▶ _Exercise aim_: Omit all images. Transcribe the rest of the material below exactly.

▶ _Data shown_:
%%

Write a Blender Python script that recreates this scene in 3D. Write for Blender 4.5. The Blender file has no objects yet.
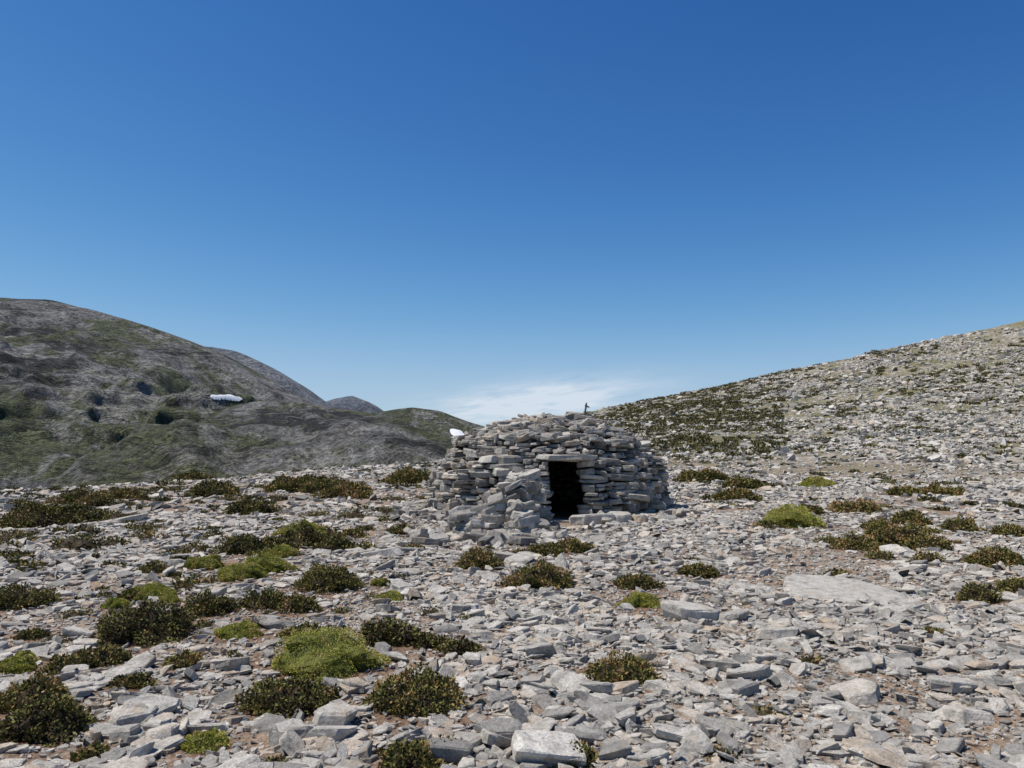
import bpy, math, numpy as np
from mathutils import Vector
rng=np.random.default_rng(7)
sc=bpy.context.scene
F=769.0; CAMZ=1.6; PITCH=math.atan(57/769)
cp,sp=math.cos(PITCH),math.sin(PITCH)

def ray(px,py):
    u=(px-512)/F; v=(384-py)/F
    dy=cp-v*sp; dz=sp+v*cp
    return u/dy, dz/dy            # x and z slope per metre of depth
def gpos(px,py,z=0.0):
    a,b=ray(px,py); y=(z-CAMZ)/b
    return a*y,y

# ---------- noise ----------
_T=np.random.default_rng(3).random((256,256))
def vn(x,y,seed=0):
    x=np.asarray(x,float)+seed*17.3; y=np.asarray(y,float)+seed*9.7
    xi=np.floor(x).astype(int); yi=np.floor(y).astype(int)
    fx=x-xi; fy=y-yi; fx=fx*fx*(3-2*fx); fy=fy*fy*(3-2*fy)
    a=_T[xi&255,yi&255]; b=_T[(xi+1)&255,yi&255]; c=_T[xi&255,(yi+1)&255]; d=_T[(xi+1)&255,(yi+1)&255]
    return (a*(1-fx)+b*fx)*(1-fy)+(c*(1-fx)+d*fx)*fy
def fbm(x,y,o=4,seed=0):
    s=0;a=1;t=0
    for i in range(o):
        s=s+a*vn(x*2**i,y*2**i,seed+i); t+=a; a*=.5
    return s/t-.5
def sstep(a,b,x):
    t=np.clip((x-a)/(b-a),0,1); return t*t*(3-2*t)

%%

▶ _Exercise output_:
Write a Blender Python script that recreates this scene in 3D. Write for Blender 4.5. The Blender file has no objects yet.
import bpy, math, numpy as np
from mathutils import Vector
rng=np.random.default_rng(7)
sc=bpy.context.scene
F=769.0; CAMZ=1.6; PITCH=math.atan(57/769)
cp,sp=math.cos(PITCH),math.sin(PITCH)

def ray(px,py):
    u=(px-512)/F; v=(384-py)/F
    dy=cp-v*sp; dz=sp+v*cp
    return u/dy, dz/dy            # x and z slope per metre of depth
def gpos(px,py,z=0.0):
    a,b=ray(px,py); y=(z-CAMZ)/b
    return a*y,y

# ---------- noise ----------
_T=np.random.default_rng(3).random((256,256))
def vn(x,y,seed=0):
    x=np.asarray(x,float)+seed*17.3; y=np.asarray(y,float)+seed*9.7
    xi=np.floor(x).astype(int); yi=np.floor(y).astype(int)
    fx=x-xi; fy=y-yi; fx=fx*fx*(3-2*fx); fy=fy*fy*(3-2*fy)
    a=_T[xi&255,yi&255]; b=_T[(xi+1)&255,yi&255]; c=_T[xi&255,(yi+1)&255]; d=_T[(xi+1)&255,(yi+1)&255]
    return (a*(1-fx)+b*fx)*(1-fy)+(c*(1-fx)+d*fx)*fy
def fbm(x,y,o=4,seed=0):
    s=0;a=1;t=0
    for i in range(o):
        s=s+a*vn(x*2**i,y*2**i,seed+i); t+=a; a*=.5
    return s/t-.5
def sstep(a,b,x):
    t=np.clip((x-a)/(b-a),0,1); return t*t*(3-2*t)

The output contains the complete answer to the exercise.